■ Supplied records:
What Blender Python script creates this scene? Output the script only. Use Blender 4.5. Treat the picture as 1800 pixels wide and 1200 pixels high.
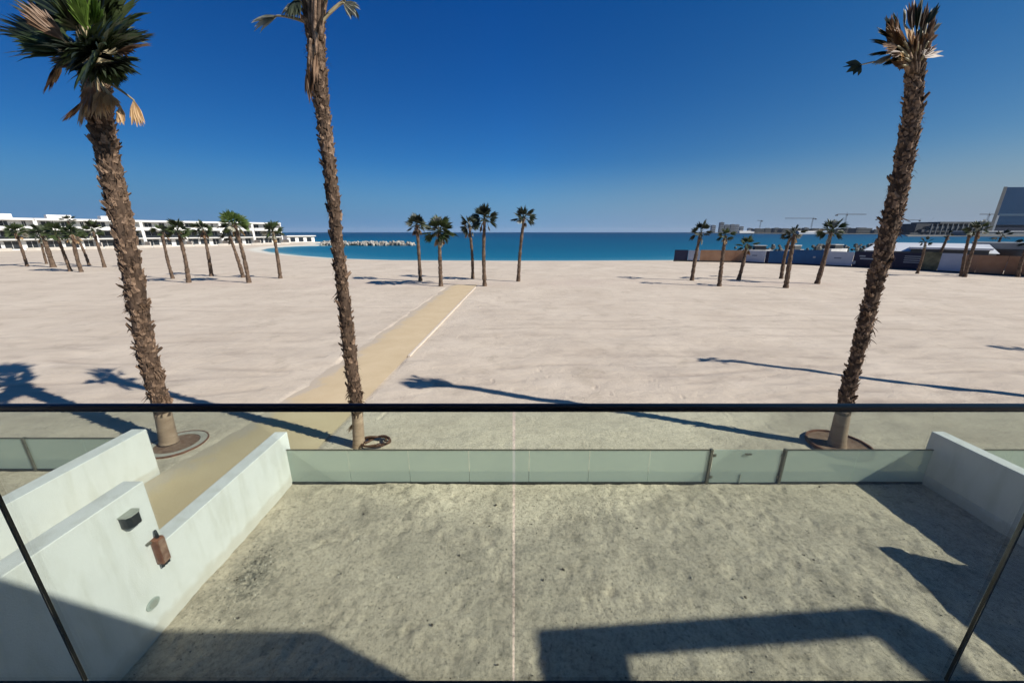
import bpy, math, random
import numpy as np
from mathutils import Vector, Matrix

random.seed(7)
rng = np.random.default_rng(7)
for o in list(bpy.data.objects):
    bpy.data.objects.remove(o)
S = bpy.context.scene
COL = S.collection

# ------------------------------------------------------------------ camera
H = 5.5                      # eye height above the sand (first floor balcony)
F = 645.0                    # focal length in pixels of the 1800 px wide photograph
TH = math.atan(192 / F)      # pitch below the horizon
cam_d = bpy.data.cameras.new('camera')
cam_d.sensor_fit = 'HORIZONTAL'
cam_d.sensor_width = 36
cam_d.lens = 36 * F / 1800
cam_d.clip_start = 0.05
cam_d.clip_end = 90000
cam = bpy.data.objects.new('camera', cam_d)
COL.objects.link(cam)
cam.location = (0, 0, H)
cam.rotation_euler = (math.pi / 2 - TH, 0, 0)
S.camera = cam

# ------------------------------------------------------------------ light
EL = math.radians(37.3)
AZ = math.radians(158.2)                     # direction in which shadows fall (from +X)
light_dir = Vector((math.cos(AZ) * math.cos(EL), math.sin(AZ) * math.cos(EL), -math.sin(EL)))
sun_d = bpy.data.lights.new('sun', 'SUN')
sun_d.energy = 4.5
sun_d.angle = math.radians(0.53)
sun_d.color = (1.0, 0.945, 0.87)
sun = bpy.data.objects.new('sun', sun_d)
COL.objects.link(sun)
sun.rotation_euler = light_dir.to_track_quat('-Z', 'Y').to_euler()
sun.location = (30, -12, 40)

W = bpy.data.worlds.new('World')
S.world = W
W.use_nodes = True
wn = W.node_tree
wn.nodes.clear()
sky = wn.nodes.new('ShaderNodeTexSky')
sky.sky_type = 'NISHITA'
sky.sun_disc = False
sky.sun_elevation = EL
to_sun = -light_dir
sky.sun_rotation = math.atan2(to_sun.x, to_sun.y)
sky.altitude = 0
sky.air_density = 1.0
sky.dust_density = 0.6
sky.ozone_density = 4.0
hs = wn.nodes.new('ShaderNodeHueSaturation')
hs.inputs['Saturation'].default_value = 1.28
hs.inputs['Value'].default_value = 1.0
# deep, slightly polarised blue of the photograph: the same grade all round, by height and by distance from the sun
tcw = wn.nodes.new('ShaderNodeTexCoord')
sep = wn.nodes.new('ShaderNodeSeparateXYZ')
wn.links.new(tcw.outputs['Generated'], sep.inputs[0])
rh = wn.nodes.new('ShaderNodeValToRGB')
for i_, (p_, c_) in enumerate(((0.0, (1.0, 1.0, 1.0)), (0.16, (1.0, 1.0, 1.0)), (0.5, (0.36, 0.88, 1.0)))):
    e_ = rh.color_ramp.elements[i_] if i_ < 2 else rh.color_ramp.elements.new(p_)
    e_.position = p_
    e_.color = (*c_, 1)
wn.links.new(sep.outputs['Z'], rh.inputs[0])
dt = wn.nodes.new('ShaderNodeVectorMath')
dt.operation = 'DOT_PRODUCT'
hz = Vector((to_sun.x, to_sun.y, 0)).normalized()
dt.inputs[1].default_value = hz
wn.links.new(tcw.outputs['Generated'], dt.inputs[0])
hm = wn.nodes.new('ShaderNodeMath')
hm.operation = 'MULTIPLY_ADD'
hm.inputs[1].default_value = 0.5
hm.inputs[2].default_value = 0.5
wn.links.new(dt.outputs['Value'], hm.inputs[0])
ra = wn.nodes.new('ShaderNodeValToRGB')
for i_, (p_, c_) in enumerate(((0.03, (0.15, 0.37, 0.56)), (0.315, (0.200, 0.520, 0.80)), (0.75, (0.45, 0.55, 0.60)), (1.0, (0.50, 0.57, 0.60)))):
    e_ = ra.color_ramp.elements[i_] if i_ < 2 else ra.color_ramp.elements.new(p_)
    e_.position = p_
    e_.color = (*c_, 1)
wn.links.new(hm.outputs[0], ra.inputs[0])
def wmul(a, b):
    m_ = wn.nodes.new('ShaderNodeVectorMath')
    m_.operation = 'MULTIPLY'
    wn.links.new(a, m_.inputs[0])
    wn.links.new(b, m_.inputs[1])
    return m_.outputs[0]
graded = wmul(wmul(hs.outputs[0], ra.outputs[0]), rh.outputs[0])
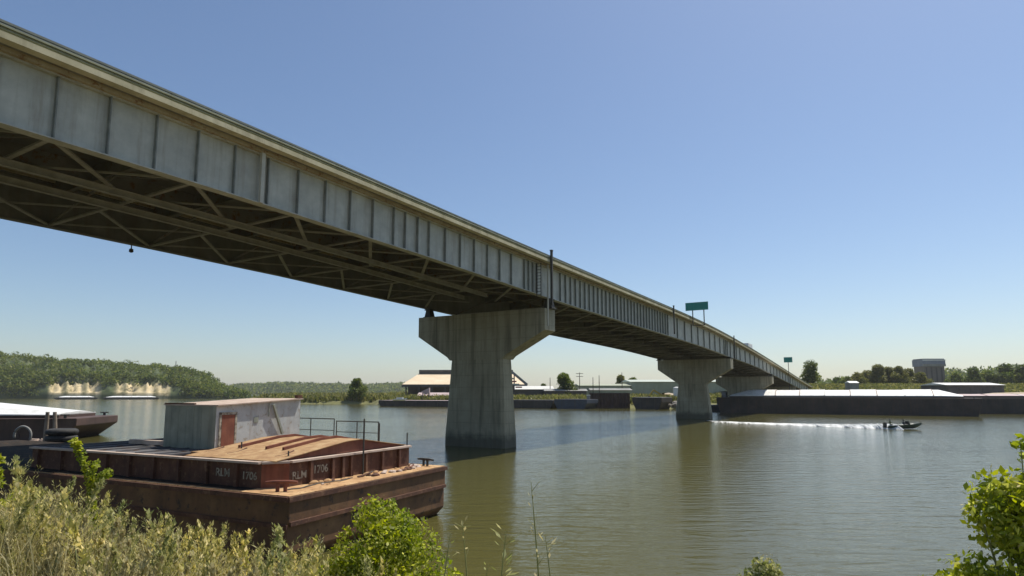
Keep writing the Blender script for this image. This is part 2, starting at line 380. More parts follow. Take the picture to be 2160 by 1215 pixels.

■ Task prompt:
Omit the pictures, then repeat exactly each line from the beginning of the listing through the line with "COL = S.collection".

■ Written response:
What Blender Python script creates this scene? Output the script only. Use Blender 4.5. Treat the picture as 1800 pixels wide and 1200 pixels high.
import bpy, math, random
import numpy as np
from mathutils import Vector, Matrix

random.seed(7)
rng = np.random.default_rng(7)
for o in list(bpy.data.objects):
    bpy.data.objects.remove(o)
S = bpy.context.scene
COL = S.collection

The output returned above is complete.